Pray-Harrold opens doors Fall 2011

The $42 million renovation of Pray-Harrold was originally scheduled to finish in 2012, but officals expect to open sooner.

The renovated classroom building Pray-Harrold was originally scheduled to be completed by 2012, but it is expected to be ready for use this coming fall semester.

The renovations have cost $42 million, with $31.5 million provided by the state of Michigan and the university paying for the rest.

With professors and classes relocated across campus for the semester, workers have been able to renovate the building all at once rather than in stages. The work relocated approximately 300 faculty and 50 staff members’ office space to other buildings on campus.

In a private tour this past Friday, university staff members were given a chance to view the progress being made on the construction. Staff members were briefed on the progress by manager of planning and design, Sean Braden.
About 30 faculty members, many who were eager to see the progress on their new offices, came.

After being given safety goggles and hard hats, the staff received a tour of the sixth and seventh floor, where offices are currently being redone, as well as the second [main] floor, where an improved student lounge will be located.

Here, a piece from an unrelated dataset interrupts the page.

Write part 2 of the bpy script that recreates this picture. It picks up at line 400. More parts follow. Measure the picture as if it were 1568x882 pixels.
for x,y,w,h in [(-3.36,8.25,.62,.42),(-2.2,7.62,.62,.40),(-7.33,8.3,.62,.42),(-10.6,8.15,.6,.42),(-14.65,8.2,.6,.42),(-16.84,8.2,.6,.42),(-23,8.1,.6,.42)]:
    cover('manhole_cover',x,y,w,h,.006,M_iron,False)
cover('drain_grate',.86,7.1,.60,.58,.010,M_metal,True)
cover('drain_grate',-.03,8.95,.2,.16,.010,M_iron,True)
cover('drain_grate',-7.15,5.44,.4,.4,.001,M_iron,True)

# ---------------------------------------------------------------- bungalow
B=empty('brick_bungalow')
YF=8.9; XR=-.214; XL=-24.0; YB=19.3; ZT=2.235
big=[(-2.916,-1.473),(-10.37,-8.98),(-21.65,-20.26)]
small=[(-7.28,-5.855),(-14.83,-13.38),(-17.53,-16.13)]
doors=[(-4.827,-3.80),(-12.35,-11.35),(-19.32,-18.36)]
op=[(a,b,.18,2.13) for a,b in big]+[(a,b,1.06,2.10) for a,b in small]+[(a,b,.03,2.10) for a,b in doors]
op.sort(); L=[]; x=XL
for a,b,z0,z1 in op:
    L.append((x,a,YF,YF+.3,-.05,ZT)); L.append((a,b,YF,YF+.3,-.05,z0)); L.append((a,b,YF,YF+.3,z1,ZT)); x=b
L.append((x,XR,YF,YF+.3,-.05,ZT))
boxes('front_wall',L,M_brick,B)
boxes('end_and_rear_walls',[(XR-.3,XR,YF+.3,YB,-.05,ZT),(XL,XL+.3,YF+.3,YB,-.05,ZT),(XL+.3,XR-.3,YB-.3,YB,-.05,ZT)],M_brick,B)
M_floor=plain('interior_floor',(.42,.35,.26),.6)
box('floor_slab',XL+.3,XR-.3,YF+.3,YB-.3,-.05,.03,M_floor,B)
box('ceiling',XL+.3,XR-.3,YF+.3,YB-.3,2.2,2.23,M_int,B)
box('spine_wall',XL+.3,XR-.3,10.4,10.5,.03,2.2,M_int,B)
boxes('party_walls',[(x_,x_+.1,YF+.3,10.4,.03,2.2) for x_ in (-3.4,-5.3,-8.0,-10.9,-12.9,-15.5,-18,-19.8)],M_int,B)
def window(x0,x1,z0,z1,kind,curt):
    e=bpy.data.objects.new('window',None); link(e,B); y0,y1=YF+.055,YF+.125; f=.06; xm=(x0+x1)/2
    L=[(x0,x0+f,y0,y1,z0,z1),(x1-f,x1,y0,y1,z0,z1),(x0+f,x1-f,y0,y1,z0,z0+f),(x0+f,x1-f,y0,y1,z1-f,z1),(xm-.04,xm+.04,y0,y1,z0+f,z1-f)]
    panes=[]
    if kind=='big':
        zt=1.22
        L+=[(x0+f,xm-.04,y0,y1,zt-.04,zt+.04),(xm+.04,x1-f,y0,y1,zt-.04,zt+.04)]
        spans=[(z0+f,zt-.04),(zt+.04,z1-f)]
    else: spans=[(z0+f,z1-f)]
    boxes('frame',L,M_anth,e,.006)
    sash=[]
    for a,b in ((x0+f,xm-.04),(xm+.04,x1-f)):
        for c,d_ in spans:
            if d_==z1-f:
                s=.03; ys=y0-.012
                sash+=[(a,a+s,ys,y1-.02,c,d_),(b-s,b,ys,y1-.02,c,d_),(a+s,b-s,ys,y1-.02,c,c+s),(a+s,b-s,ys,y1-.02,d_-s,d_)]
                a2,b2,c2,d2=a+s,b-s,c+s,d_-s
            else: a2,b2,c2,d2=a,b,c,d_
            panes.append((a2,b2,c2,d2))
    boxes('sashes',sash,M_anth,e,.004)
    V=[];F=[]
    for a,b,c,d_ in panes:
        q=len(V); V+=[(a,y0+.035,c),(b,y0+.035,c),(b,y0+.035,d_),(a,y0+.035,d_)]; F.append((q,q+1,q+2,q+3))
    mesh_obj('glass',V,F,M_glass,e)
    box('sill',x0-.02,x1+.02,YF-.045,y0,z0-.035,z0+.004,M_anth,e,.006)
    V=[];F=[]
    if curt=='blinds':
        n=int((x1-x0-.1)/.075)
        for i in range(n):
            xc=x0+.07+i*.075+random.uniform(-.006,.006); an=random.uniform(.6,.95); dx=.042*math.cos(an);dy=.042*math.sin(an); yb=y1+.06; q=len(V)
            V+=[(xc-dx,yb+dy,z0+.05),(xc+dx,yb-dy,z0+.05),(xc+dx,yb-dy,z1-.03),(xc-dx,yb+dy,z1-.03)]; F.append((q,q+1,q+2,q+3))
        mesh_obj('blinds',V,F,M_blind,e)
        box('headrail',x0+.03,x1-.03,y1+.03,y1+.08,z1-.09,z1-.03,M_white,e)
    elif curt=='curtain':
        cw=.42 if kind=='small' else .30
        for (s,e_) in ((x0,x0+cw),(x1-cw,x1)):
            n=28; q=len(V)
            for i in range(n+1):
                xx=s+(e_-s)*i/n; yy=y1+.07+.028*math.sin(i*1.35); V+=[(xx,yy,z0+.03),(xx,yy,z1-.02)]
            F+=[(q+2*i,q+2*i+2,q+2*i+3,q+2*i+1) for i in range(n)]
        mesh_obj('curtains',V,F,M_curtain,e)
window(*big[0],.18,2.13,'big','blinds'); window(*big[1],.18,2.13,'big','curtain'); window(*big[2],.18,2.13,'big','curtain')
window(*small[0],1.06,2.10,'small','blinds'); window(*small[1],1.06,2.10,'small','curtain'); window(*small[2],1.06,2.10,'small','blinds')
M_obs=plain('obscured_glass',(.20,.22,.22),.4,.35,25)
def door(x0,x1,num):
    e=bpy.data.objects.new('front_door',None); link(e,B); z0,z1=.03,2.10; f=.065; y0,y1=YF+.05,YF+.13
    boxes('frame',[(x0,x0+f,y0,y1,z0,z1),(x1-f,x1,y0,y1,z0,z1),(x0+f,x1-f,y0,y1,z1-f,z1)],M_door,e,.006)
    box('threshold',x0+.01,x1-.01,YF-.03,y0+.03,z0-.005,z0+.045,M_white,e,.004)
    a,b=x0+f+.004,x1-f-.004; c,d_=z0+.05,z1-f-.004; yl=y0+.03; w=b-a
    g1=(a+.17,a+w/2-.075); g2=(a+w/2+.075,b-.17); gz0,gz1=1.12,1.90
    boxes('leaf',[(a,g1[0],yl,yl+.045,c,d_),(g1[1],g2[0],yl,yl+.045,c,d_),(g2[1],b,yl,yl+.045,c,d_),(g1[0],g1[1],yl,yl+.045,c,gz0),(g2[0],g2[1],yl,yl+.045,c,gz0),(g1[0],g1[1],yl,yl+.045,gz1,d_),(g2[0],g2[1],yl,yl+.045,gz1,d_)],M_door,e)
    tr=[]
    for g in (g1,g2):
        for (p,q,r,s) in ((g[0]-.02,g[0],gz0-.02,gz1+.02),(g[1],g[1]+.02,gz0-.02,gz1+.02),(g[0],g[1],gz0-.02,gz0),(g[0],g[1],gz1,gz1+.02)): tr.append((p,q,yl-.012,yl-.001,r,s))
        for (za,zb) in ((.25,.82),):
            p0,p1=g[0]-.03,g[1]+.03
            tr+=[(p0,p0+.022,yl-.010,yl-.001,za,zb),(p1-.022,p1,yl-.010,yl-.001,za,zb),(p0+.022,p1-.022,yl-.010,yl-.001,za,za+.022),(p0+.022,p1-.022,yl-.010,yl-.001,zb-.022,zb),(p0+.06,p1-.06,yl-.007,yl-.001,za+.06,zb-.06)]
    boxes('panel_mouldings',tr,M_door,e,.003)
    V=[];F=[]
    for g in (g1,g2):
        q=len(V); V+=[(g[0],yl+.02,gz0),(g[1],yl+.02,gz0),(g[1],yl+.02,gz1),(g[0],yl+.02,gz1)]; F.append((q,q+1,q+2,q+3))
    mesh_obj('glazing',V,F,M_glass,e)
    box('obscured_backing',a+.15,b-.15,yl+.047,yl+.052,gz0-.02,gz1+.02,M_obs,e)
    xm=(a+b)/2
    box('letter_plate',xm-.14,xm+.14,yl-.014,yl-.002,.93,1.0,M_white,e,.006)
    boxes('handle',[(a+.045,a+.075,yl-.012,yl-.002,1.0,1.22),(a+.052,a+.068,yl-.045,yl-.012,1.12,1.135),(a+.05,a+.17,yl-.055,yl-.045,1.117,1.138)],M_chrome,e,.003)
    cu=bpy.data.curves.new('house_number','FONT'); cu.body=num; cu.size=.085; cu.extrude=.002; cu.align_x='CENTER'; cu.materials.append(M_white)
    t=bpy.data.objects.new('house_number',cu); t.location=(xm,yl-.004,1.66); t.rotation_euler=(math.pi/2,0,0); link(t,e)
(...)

When completed, professors’ offices will have new flooring, ceiling, paint, lighting, doors, windows and radiators. “They’re smaller units and higher efficiency,” maintenance and process engineer Mike Pitts said.

Many other changes are taking place as well, particularly on the second floor with the improved student commons and auditoriums.

“We’ve completely rearrange how the auditoriums look and how they function,” Braden said.
When completed, the auditoriums will be smaller than before.

A card swiper will help professors who teach in the auditoriums to keep track of attendance. Students will swipe their student I.D., which will be downloaded and recorded.

Auditoriums will also be handicap accessible from inside rather than making people use exterior ramps to reach the auditorium.

“The main floor will reconfigure all four auditoriums for ADA compliance,” Braden said. “The Dean’s Office will be relocated to this floor as well for better student access.”

Other new features include the main floor commons being glass encased and information kiosks being installed for students to place announcements, reducing the need for numerous bulletin boards.

“The heating and cooling system is being entirely replaced,” Braden said. “New building chiller, air handling units, and all new Fin-Tube will be installed in the building.”

The building will also include a bigger electric generator to accommodate the increasing use of technology in recent years for computers, printers, projectors and other technical equipment.“When this building was built, computers weren’t really even much of a thought,” Braden said.

Workers are hoping they will soon be able to begin making plans for furniture, though Braden said those arrangements are still in process.

“We got started on the drawings,” he said. “We’ve had so many discussions about furniture that we actually had to jockey around where we thought some of the furniture would be because of all the discussions we’ve had. Because we don’t have a final layout of everything, we’re doing our best to take a best guess.”

John Begley, one of the construction workers involved in the renovations, said painting will begin soon.
“We’re actually taping the sand and getting ready to start painting,” Begley said.

In addition, progress to the ceiling will begin shortly.

“We have a new sprinkler system here and you can see we’re starting to get ready with the hanger already up in place, so the ceiling grid is going to start in about two weeks,” Begley said.

Also among the renovations will be a new Dean’s suite, new pipes in the ceilings, upgraded audio-visual features in classrooms and better wireless capability.

Many Students are eager to move back into the new building.

“I’m pretty excited to see how it’s going to be when it’s gone”, say education major Steven Kurowicki. “It was definitely a little run down.”

Despite the cost, Kurowicki says the decision to renovate Pray-Harrold was nessary.
“I definitely think it was important”.

Although the completion date is much sooner than previously expected, walking long distancesw across campus remains an obstacle for students.

“It’s still annoying that you have to walk around”, says Kurowicki.

Also among the renovations will be a new Deans suite, new pipes in the ceilings, upgraded audio-visual features in classrooms and better wireless capability.